9. ve 10. ayetler (اَرَاَيْتَ الَّذ۪ي يَنْهٰى عَبْداً اِذَا صَلّٰى) Mekke döneminin başlarında nazil olmasına rağmen çoğunlukla Medine döneminde nazil olmuş gibi anlamlandırılmışlardır. Bu âyetlere verilen “Namaz kılmakta olan kulu engelleyeni gördün mü?” şeklindeki anlam nazil olduğu yıl ile uyumlu değildir. Çünkü o yıllarda Hz. Muhammed tebliğ vazifesi ile meşguldür ve henüz namaz farz kılınmamıştır. Dolayısıyla âyetlerde Hz. Muhammed’in tebliğini engellemeye çalışan Ebu Cehil’den bahsedilmekte ve onun hakikati engelleme çabası zemmedilmektedir. Bu durumda ayetin nazil olduğu döneme uygun anlamı şöyle olmaktadır: “İnsanları hak dine çağıran Peygamberi (Muhammed’i) engellemeye çalışan o Ebu Cehil kâfirine ne demeli!”
Devamındaki (اَوْ اَمَرَ بِالتَّقْوٰى) cümlesinin anlamı da Mekke dönemine uygun olmalıdır. Yani buradaki “takva” Medine dönemindeki anlamıyla değil Mekke dönemindeki anlamıyla ifade edilmelidir. Bu da “şirkten sakınma” anlamıdır: “Ya O (Muhammed) Allah’a ortak koşmaktan sakınmak gerektiğini öğütlüyorsa!”

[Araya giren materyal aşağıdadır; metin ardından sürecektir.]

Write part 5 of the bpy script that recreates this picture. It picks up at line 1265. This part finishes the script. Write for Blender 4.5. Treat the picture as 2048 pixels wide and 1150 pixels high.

Âyetlere nazil oldukları dönemlere uygun manalar verilmediğinde Kur’an’ın mesajlarının doğru anlaşılması mümkün olamamaktadır. Alak suresinin Mekke döneminin ilk yıllarında nazil olduğu düşünüldüğünde kimi âyetlerine giydirilen Medenî manaların Kur’an’ın örnekliğinin buharlaşmasına yol açtığı izahtan vareste olsa gerektir. Bu çerçevede Allah’ın, Peygamberine yönelttiği ilk emrin “tebliğe başla” olması hem işin tabiatı hem de makuliyet açısından çok daha isabetli durmaktadır. Diğer taraftan kelimelerin nazil oldukları dönemlerdeki anlamları ıskalandığında Vucûhu’l-Kur’an (çok anlamlılık) da ıskalanmış ve Kur’an’ın rehberliğinden gereği gibi istifade edilmemiş olacaktır.